Kari Lake granted new trial, must prove Maricopa County ignored signature-verification rules

Kari Lake speaks at a campaign event in Scottsdale on Oct. 19, 2022. Photo by Jerod MacDonald-Evoy ||Arizona Mirror


Arizona Mirror 

Kari Lake will have one last chance to argue in court that her 17,000-vote loss 2022 election should be overturned — but to actually do so, she will have to prove conclusively that Maricopa County brazenly failed to verify tens of thousands of early voter signatures and that, in doing so, the county affected the outcome in the election.

And the judge in the case, who ruled late Monday that Lake can take her sole remaining claim to trial on Wednesday, made clear that the former GOP gubernatorial nominee has her work cut out for her: She must prove her allegations by “clear and convincing evidence,” something he noted she hasn’t yet done in her monthslong litigation trying to toss out the November election.

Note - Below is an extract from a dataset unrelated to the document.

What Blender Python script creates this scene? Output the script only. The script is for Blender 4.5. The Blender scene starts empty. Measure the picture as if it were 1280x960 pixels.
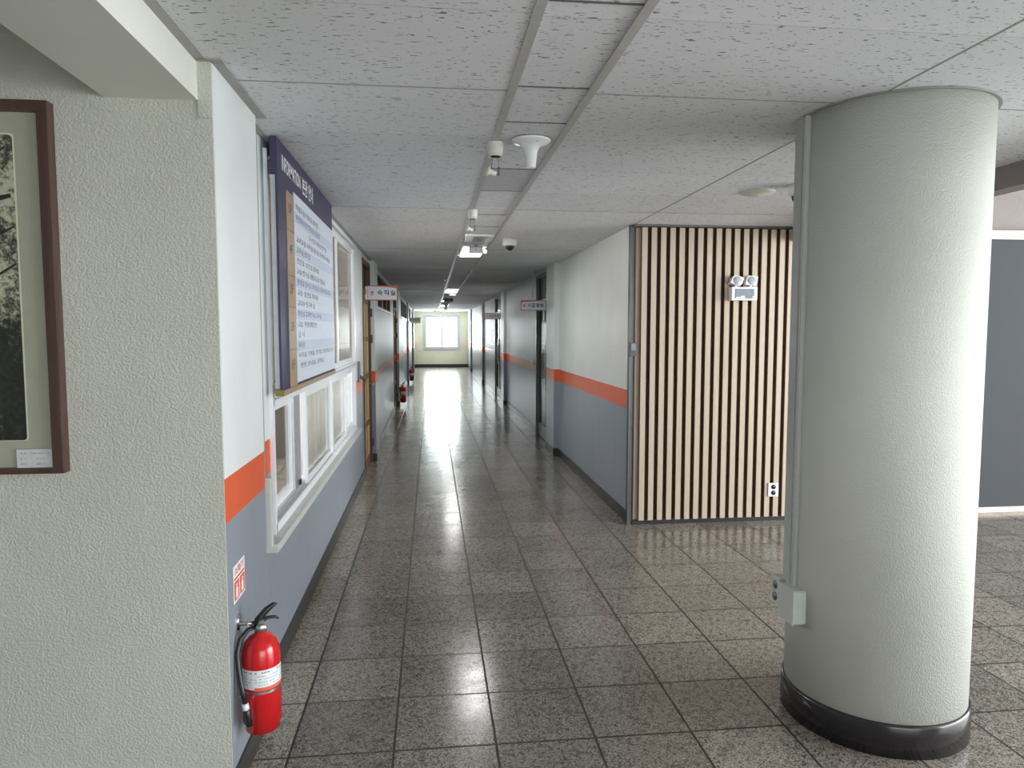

Noting that Lake’s allegation of election fraud “leaps over a substantial gap in the evidence presented,” Maricopa County Superior Court Judge Peter Thompson wrote in a ruling Monday ordering the new trial that the evidence she has presented “falls far below what is needed to establish a basis for fraud.”

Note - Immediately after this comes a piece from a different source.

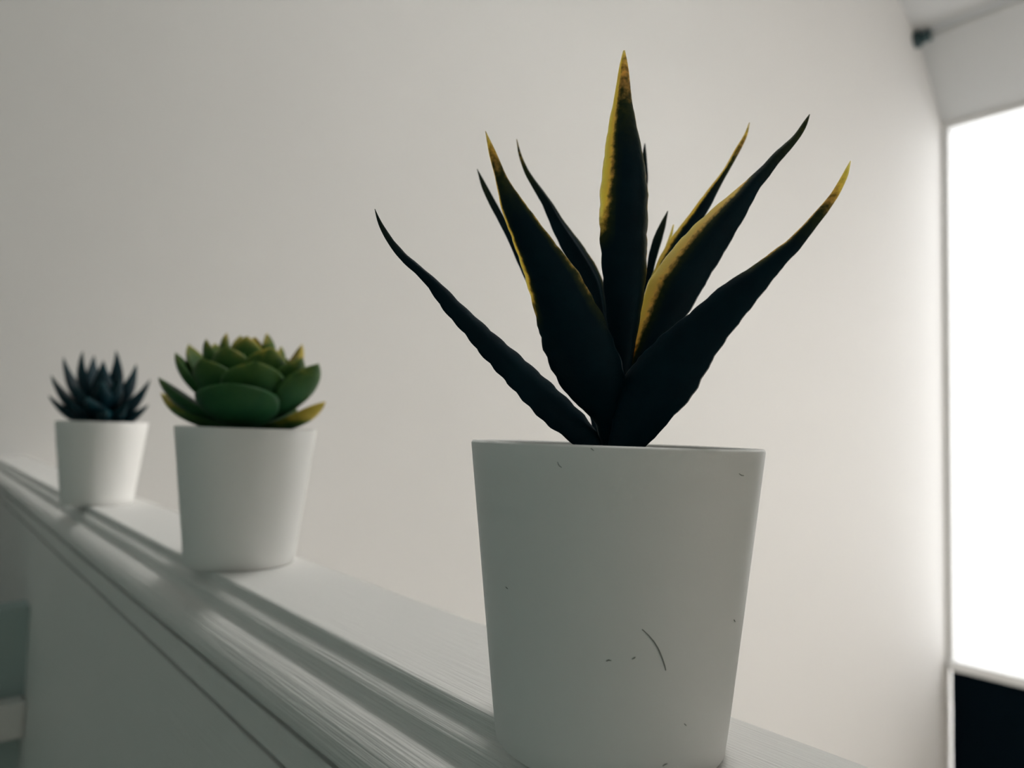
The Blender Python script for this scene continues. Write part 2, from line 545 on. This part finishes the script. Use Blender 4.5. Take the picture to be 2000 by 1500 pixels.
def aloe_leaf(eL, eR, d0, d1, bulge, tilt=0.0, gold=(0.3, 0.3), tip=0.6, thick=0.0011, n=84, teeth=0.04, curve=0.0, crease=0.0, rim_light=0.0):
    """a long blade given by its two margins; d0/d1 = depth of base and tip, tilt = how far the
    right margin lies behind the left one, bulge = convexity of the outer face"""
    L_, R_ = resample(eL, n), resample(eR, n)
    m_ = 13
    P = []
    for i in range(n):
        t = i / (n - 1)                      # 0 tip .. 1 base
        d = d1 + (d0 - d1) * t + curve * math.sin(math.pi * t)
        hw = 0.5 * math.hypot(L_[i][0] - R_[i][0], L_[i][1] - R_[i][1]) * d / F_PX
        P.append((at(L_[i][0], L_[i][1], d - tilt * hw), at(R_[i][0], R_[i][1], d + tilt * hw)))
    F, B, TT = [], [], []
    rnd = random.Random(int(eL[0][0] * 7 + eL[0][1]))
    ph = rnd.random() * 6
    for i in range(n):
        t = i / (n - 1)
        a, b_ = P[i]
        cc = (a + b_) / 2
        w_ = (b_ - a) / 2
        hw = w_.length
        i0, i1 = max(0, i - 1), min(n - 1, i + 1)
        tan = ((P[i1][0] + P[i1][1]) - (P[i0][0] + P[i0][1])).normalized()
        nn = tan.cross(w_)
        nn = nn.normalized() if nn.length > 1e-9 else -fwd
        if nn.dot(CAM - cc) < 0:
            nn = -nn
        jl = 1 + teeth * (abs(math.sin(i * 0.62 + ph)) - 0.6) * (1 if t > 0.1 else 0) + rnd.uniform(-.012, .012)
        jr = 1 + teeth * (abs(math.sin(i * 0.58 + ph + 1)) - 0.6) * (1 if t > 0.1 else 0) + rnd.uniform(-.012, .012)
        rf, rb, tt = [], [], []
        th = min(thick, hw * 0.9)
        for j in range(m_):
            s_ = math.sin((2 * j / (m_ - 1) - 1) * math.pi / 2)
            lat = s_ * (jl if s_ < 0 else jr)
            body = 1 - s_ * s_
            cr = crease * max(0.0, 1 - abs(s_) * 3)
            q = cc + w_ * lat
            rf.append(q + nn * (bulge * hw * body + th * 0.5 * math.sqrt(max(0, body)) + cr * hw))
            rb.append(q + nn * (bulge * hw * body - th * 0.5 * math.sqrt(max(0, body)) + cr * hw))
            g = 0.0
            for side_, gp in ((-1, gold[0]), (1, gold[1])):
                if gp:
                    wd, t0, t1, st = gp
                    win_ = min(1.0, max(0.0, (t - t0) / 0.10 + 0.5)) * min(1.0, max(0.0, (t1 - t) / 0.16 + 0.5))
                    g = max(g, st * win_ * math.exp(-((1 - s_ * side_) / wd) ** 2))
            g = max(g, tip * math.exp(-(t / 0.16) ** 2))
            rim = rim_light * rnd.uniform(0.3, 1.0) if (j == m_ - 1 and 0.12 < t < 0.85) else 0.0  # bright rim from the window, put into the margin's colour
            tt.append((g, 0.0, rim))
        F.append(rf); B.append(rb); TT.append(tt)
    return sheet_mesh('leaf', F, B, TT, MAT['aloe'], roots[0])


D0 = 0.1504
# leftmost, low and curving up at its tip
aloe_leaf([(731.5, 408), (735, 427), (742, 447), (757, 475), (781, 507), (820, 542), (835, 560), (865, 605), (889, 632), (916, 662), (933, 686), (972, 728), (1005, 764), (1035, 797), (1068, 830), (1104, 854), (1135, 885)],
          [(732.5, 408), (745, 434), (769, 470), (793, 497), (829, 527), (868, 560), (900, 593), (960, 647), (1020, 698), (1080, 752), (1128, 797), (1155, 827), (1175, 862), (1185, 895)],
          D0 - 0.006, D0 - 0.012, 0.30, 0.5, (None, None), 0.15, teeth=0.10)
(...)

Thompson also rejected Lake’s bid to revive a claim regarding logic and accuracy testing of Maricopa County’s ballot-on-demand printers and tabulators that was previously dismissed. Lake’s attorneys argued that new evidence uncovered after the claim was dismissed warranted its reconsideration.

But the judge said Lake was really trying to introduce a “wholly new claim” against the county, as her focus had shifted from alleging intentional malfeasance with the county’s election site printers to the tabulators that were at polling locations in November.

Thompson also noted that Lake’s attorneys, Scottsdale divorce lawyer Bryan Blehm and Washington, D.C., employment attorney Kurt Olsen, for wantonly misrepresenting the findings of an independent investigation that Maricopa County commissioned after the election to determine why ballot machinery malfunctioned on Election Day, causing long lines at many polling places. Lake said the report showed that Scott Jarrett, the county’s election director, lied in her December trial when he said the mechanical errors weren’t the result of malfeasance.